February art has something for the attached and the lonely

Ahh February, the official month of over-priced rushed meals for two and tacky stuffed animals. Sure, you can celebrate the relationship you have with your significant other(s) in this potentially phony manner or you can do something thoughtful. Take your sweetie to an art show or literary event and not only will they be impressed, but you will have the opportunity to get to know each other on a new level. However, just because Valentine’s Day lasts only 24 hours, doesn’t mean you shouldn’t show your affection all month long, so take advantage of as many artsy goodies as you can. And if you’re flying solo this month, there couldn’t be a sexier place to meet your future bed partner than one of these art gigs.


There are only 10 days left to see what will certainly be one of the Glenbow Museum’s most popular exhibits, “Marilyn Monroe: Life as a Legend.” The show, covering her life from her humble beginnings as Norma Jeane to the bombshell sex icon of Marilyn Monroe, contains many well-known paintings, dresses and photographs. In conjunction with the exhibit, an award-winning one-woman play, Marilyn: Forever Blonde, is showing at the ConocoPhililips Theatre (in the Glenbow), Thursdays to Saturdays at 7 p.m. and weekends at 2 p.m.

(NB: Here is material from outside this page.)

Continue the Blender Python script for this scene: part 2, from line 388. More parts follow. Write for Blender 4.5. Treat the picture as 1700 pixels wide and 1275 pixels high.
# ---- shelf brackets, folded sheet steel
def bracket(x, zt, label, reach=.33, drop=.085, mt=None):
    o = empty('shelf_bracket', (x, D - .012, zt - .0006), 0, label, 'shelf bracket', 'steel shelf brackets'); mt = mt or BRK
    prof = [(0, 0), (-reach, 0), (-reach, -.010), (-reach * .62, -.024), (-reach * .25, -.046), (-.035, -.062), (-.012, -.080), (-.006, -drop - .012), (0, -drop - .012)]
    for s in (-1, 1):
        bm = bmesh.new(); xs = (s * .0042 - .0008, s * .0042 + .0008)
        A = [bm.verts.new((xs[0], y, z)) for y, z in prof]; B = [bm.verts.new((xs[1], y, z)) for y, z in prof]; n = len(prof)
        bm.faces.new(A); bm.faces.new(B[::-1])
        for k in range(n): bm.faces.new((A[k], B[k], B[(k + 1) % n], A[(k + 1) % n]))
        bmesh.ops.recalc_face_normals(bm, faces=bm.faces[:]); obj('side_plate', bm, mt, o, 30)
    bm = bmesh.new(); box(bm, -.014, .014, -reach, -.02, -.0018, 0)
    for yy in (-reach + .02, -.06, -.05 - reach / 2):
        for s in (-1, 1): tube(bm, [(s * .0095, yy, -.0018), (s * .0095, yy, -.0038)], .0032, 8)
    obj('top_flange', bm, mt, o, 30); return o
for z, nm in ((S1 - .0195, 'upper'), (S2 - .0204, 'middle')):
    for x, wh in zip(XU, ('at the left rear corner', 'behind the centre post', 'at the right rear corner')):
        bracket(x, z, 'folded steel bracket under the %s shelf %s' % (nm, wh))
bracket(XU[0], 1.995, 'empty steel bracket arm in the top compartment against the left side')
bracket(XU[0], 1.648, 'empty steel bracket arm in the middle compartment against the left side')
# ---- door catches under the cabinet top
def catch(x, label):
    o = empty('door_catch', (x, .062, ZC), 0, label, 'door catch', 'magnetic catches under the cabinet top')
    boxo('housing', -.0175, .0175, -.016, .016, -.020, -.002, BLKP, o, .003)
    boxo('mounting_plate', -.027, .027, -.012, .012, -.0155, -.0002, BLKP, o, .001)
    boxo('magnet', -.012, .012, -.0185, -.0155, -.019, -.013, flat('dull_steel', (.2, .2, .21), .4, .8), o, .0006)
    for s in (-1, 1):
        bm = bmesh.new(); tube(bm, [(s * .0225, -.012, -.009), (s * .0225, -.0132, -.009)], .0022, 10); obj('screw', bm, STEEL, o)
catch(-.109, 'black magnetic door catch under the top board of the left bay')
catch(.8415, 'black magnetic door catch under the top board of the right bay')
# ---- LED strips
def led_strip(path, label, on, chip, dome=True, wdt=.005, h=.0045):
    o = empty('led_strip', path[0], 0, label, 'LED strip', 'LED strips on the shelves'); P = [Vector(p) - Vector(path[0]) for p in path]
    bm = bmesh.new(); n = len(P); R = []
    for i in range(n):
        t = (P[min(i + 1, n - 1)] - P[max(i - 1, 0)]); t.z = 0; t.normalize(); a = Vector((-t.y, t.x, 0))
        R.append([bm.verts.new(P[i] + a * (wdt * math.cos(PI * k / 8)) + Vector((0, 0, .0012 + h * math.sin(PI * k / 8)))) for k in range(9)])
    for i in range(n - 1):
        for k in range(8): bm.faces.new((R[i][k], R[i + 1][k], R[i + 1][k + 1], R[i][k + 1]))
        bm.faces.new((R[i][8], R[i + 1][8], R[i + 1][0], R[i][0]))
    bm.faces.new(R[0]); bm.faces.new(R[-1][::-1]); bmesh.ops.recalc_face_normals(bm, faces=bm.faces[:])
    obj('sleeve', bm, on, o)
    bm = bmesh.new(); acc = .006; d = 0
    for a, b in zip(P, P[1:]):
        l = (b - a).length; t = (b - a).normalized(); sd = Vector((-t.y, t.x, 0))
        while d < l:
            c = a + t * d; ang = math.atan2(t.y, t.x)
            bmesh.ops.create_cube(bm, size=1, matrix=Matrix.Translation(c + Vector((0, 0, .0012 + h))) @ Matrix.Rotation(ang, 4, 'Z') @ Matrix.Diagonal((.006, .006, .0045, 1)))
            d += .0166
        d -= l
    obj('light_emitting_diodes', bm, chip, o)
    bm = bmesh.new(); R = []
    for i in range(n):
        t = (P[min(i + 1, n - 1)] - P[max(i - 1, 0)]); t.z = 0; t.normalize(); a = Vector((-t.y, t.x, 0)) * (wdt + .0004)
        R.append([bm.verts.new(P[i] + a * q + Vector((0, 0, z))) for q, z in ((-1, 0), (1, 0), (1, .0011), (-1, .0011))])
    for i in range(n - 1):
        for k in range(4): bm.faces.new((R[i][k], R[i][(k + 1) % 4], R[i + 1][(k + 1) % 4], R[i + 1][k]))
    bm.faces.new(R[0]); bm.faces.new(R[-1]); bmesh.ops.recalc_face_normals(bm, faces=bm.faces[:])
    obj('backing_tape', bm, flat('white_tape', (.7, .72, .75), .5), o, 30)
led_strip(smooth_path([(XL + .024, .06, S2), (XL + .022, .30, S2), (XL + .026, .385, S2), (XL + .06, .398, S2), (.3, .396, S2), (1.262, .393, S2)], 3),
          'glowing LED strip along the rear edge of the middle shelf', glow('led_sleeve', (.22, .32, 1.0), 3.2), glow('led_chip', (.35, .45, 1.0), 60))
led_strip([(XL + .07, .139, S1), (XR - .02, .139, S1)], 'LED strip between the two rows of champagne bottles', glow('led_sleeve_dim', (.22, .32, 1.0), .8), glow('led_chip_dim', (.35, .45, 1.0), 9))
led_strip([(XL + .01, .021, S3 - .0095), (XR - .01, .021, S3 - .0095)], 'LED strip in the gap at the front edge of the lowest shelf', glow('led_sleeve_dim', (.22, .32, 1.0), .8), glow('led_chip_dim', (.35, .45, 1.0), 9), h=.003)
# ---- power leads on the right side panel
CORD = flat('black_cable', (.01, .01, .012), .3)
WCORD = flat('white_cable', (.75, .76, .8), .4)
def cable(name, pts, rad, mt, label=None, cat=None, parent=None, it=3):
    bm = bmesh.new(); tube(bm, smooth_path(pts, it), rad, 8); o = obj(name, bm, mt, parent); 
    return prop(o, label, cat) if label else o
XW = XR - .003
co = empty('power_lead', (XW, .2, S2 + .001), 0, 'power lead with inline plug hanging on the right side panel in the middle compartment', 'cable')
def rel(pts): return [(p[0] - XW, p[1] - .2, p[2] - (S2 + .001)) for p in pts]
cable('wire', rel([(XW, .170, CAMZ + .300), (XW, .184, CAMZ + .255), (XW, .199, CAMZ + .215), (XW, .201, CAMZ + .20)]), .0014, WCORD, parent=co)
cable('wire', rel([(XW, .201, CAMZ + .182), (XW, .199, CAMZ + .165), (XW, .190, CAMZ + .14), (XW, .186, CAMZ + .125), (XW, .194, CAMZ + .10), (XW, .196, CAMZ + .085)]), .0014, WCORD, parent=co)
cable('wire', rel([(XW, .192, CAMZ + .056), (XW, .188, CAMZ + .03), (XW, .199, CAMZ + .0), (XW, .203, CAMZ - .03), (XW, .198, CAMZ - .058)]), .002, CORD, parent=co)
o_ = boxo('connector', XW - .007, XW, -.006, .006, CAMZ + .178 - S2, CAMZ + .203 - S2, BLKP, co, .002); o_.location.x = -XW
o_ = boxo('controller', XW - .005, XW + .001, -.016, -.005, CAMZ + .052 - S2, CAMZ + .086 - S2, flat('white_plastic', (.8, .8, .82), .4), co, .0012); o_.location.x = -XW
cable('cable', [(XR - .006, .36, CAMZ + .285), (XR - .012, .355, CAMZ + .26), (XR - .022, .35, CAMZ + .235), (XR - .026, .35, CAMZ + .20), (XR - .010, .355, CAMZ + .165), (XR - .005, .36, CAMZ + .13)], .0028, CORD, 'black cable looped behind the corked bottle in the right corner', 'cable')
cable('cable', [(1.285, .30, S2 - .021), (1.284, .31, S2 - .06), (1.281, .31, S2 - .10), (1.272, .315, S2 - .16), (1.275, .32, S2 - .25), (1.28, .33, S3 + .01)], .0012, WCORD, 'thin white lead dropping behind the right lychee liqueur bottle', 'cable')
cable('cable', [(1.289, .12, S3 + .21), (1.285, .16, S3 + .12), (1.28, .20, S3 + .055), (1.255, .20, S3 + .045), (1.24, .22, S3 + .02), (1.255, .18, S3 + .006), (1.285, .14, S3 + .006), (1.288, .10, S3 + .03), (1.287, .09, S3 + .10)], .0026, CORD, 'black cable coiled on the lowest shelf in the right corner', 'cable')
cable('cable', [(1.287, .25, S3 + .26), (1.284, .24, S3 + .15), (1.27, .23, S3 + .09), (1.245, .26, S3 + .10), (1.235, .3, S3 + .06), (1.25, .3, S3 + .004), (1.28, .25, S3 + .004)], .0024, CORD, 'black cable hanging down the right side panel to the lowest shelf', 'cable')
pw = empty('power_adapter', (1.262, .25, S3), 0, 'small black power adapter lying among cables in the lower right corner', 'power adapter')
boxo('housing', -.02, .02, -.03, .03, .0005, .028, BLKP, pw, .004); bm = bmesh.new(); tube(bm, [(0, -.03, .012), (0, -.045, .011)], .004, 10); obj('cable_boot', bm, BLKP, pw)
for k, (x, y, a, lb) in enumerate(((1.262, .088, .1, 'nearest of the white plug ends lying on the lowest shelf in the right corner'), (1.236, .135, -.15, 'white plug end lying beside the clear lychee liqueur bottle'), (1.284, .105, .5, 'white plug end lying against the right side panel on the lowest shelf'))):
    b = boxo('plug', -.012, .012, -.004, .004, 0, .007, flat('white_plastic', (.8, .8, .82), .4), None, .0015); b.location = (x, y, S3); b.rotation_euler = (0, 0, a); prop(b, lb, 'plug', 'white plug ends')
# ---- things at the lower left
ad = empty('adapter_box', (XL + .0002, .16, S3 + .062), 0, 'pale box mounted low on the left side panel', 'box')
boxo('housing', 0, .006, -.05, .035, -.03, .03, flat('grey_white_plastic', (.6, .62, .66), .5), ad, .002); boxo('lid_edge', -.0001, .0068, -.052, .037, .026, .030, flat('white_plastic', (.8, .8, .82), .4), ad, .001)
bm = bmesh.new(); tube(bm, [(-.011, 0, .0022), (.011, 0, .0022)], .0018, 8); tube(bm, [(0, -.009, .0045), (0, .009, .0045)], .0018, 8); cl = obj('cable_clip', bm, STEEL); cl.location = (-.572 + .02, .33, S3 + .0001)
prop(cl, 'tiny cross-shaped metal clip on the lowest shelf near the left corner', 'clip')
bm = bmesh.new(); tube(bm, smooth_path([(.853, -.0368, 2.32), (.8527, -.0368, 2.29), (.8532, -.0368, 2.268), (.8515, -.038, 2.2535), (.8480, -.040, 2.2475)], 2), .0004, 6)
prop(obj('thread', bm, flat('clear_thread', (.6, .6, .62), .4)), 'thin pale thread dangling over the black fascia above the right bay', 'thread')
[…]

Tickets don’t come cheap at about $30, but they include admission to the exhibit.


TRUCK contemporary art gallery, at 815 First St. SW, is hosting their opening reception of Brendan Fernandes’ “Mutual Surrender,” on Feb. 20. The artist, who works out of New York City and Toronto, was born in Kenya of Indian heritage. He examines the return to his birthplace by comparing stereotypes, documentary footage and his own experience. Fernandes has exhibited all over the world and has received various grants from the Ontario and Canada Council for the Arts.


The Art Gallery of Calgary brings together renowned Canadian artist Iain Baxter with four promising ACAD students to collaborate on an experimental installation that will attempt to demonstrate the vital role of contemporary art in developing new perspectives that directly influence our culture. Come see the culmination of the two week creative process, on until Apr. 4.


Also a must-see at the gallery is Jon Pylypchuk who, through sculpture, paintings and installation, explores the uncomfortable realities of finding ourselves between humour and tragedy and touches on topics of corporeality and mortality.


The University’s Nickle Arts Museum is not one to miss out on the fun. They are hosting “Fragments of Infinity” by Ronald Bloore, a talented artist who innovated painting techniques early in his career. Interestingly, Bloore has spent the last 40 years creating non-representational white on white paintings. However, he has slowly come over to the coloured side, increasingly adding dabs of colour to his works since 2002. Today, his paintings are represented in full-blown colour, a sample of which will be in the show. Though you don’t have to understand it to enjoy it if you need a guiding hand through this, come to the curator’s talk Mar. 5 at 12 p.m.


Also at the museum is a selection of works stretching back to 1968 by Walter Jule in the show “SKIN.” Jule, an Edmontonian, is considered one of Canada’s premier print artists. Throughout his works he investigates the metaphors drawn between insignificant objects and human existence so that a ball of aluminum can represent our subjective human experience. Both shows run until April.


If all these big official galleries make you shake in your boots, there is an alternative. One of Calgary’s most indie art galleries is 809 Gallery at 809 Fifth Ave. NW. This make-shift gallery, which you enter through the alley, is hosted in a Kensington garage. It was established with a predestined life expectancy of 809 days by four young ACAD graduates. This means the gallery is closing by July of this year, so get your fix now. Their open-minded approach to art spaces is mimicked in the kinds of shows they host, giving opportunities to artists that wouldn’t otherwise get the exposure.


“[Our mandate is] to show people that are really important to the Calgary [art] scene but don’t have means,” says Shawn Mankowske, co-owner of the gallery. “It’s a really cool house party for intelligent people.”


He adds the shows often have a relaxed vibe which definitely juxtaposes with the often-starchy reception at larger venues. Their last show, curated by Mikhail Miller, was packed with young people and featured a rap-playing DJ, a fridge of beer and possibly the smell of green freshness in the air.


Their next show, featuring “Making It,” by Heather Smith, is opening Feb. 27 at 6 p.m. Her drawings and sculptures explore invisible social structures that reinforce conformity and status quo especially in relation to women.


Finally, if you aren’t too superstitious to leave your house tomorrow on Friday the 13th, venture down to Pages in Kensington to fill your mind with books and music. Dave Bedini from the Rheostatics will read from Five Hole Stories and Around the World in 57 ½ Gigs then the band will play a selection from their CD, Music from Five Hole: Tales of Hockey Erotica.


That should be enough to keep you preoccupied with your special someone during the day, but what you do at night is a whole different art form!